Quando ci entrate, in questa valle che fu ed è un caposaldo dell'Alleanza del Nord, capite subito perché i sovietici ci patirono un inferno e perché i talebani non riuscirono mai ad avere ragione di Massud. Piazzato ad Anaba (dov'è infatti l'ospedale di Emergency) il “leone del Panjshir” si trovava a meno di 30 chilometri dall'ingresso della “sua valle”. Circondata da dirupi scoscesi e con pochi alberi, la strada guadagna la valle come suo unico punto di accesso. Capite bene anche senza essere Von Clausewitz, che bastano due persone armate di fionda per fermare un'intera colonna. Li sotto, sulla strada a che corre lungo il fiume, se venite bloccati siete il tirassegno più facile del mondo.

Il viaggio nel Panjshir è così un viaggio in un altro Paese. Passate una frontiera immaginaria e vi ritrovate nell'Afghanistan che avevo visto negli anni Settanta, con qualche telefonino in più e poco altro. La valle è tranquilla e pacifica. La guerra è lontana. E la sua più antica eredità, le mine antiuomo, sono ormai sempre meno in grado di colpire, se non altro per esaurimento. Restano i carri armati all'inizio della valle a dirvi che un tempo si è combattuto.

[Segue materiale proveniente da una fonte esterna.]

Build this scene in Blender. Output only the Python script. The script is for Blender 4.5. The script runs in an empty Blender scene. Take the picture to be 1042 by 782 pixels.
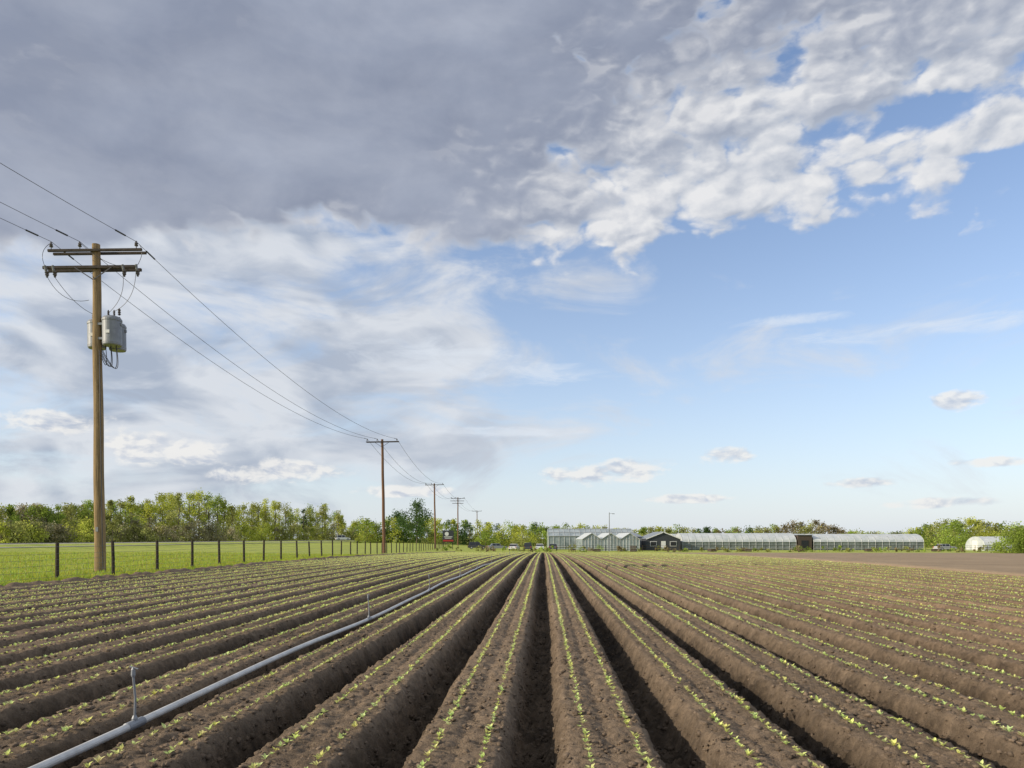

Ma desso... finalmente respirate

Nella valle del Panjshir non ci sono kalashnikov (a vista, almeno), non c'è filo spinato, né blocchi di cemento. Non ci sono contractor con i colli taurini e i capelli rasati, né le divise di avrio colore che sono romai la tappezzeria del Paese. E la casa di appoggio di Emergency vi sembra una pensione quattro stelle old fashion dove siete stati invitati in villeggiatura (chi lavora l'ospedale però fa 12 ore di servizio praticamente sette giorni su sette più le chiamate notturne e dunque l'agriturismo se lo gode poco). In una parola, siete fortunati: questo è un piccolo paradiso dove potete rilassarvi e raccogliere le idee anche perché questi ragazzi di Emergency (l'età media è sui 30-40) fa di tutto per farvi sentire a vostro agio. Ed è difficile non apprezzare il loro lavoro, la passione, l'energia con cui lo fanno. E anche la sofferenza quando non riescono a salvare, inevitabilmente, tutte le vite che vorrebbero

A voi non resta che guardare il cielo terso e quelle montagne che sembrano una quinta infinita dal colore marrone a tonalità sempre diverse (più scuro, chiaro, tendente al grigio o al rossiccio) in fondo alle quali, dove scorre il fiume, si stendono piccole pianurette verdi e qualche pianta. Intorno, le case di fango e paglia (l'adobe afgano) della tradizione, nelle infinite declinazioni delle case contadine o di qualche ricco possidente (non sempre la pace sconfigge la sperequazione della povertà).

Ma, mi dice Michela Paschetto, la responsabile dell'ospedale di Anaba, adesso sta arrivando la strada dalla Cina. Ci lavorano sodo. Progresso? Si certo ma anche tutto quello che una strada vuol dire. Tutto quello che una strada porta, sconvolgendo paesaggi e usanze, sollecitando supermercati e tutte le bellezze-nefandezze della modernità. Dove non può la guerra insomma può una strada. Ma questa è un'altra storia e per Michela vorrà dire raggiungere in due ore anziché in cinque l'ultimo centro di salute a Nord della valle. Per gli afgani significherà smettere di camminare per due giorni. E poi questo è un argomento di confine, una riflessione filosofica troppo complessa. . Per ora basta che la guerra sia lontana almeno qui. Valle del Panjshir. Afghanistan. Respiro questa pace a pieni polmoni.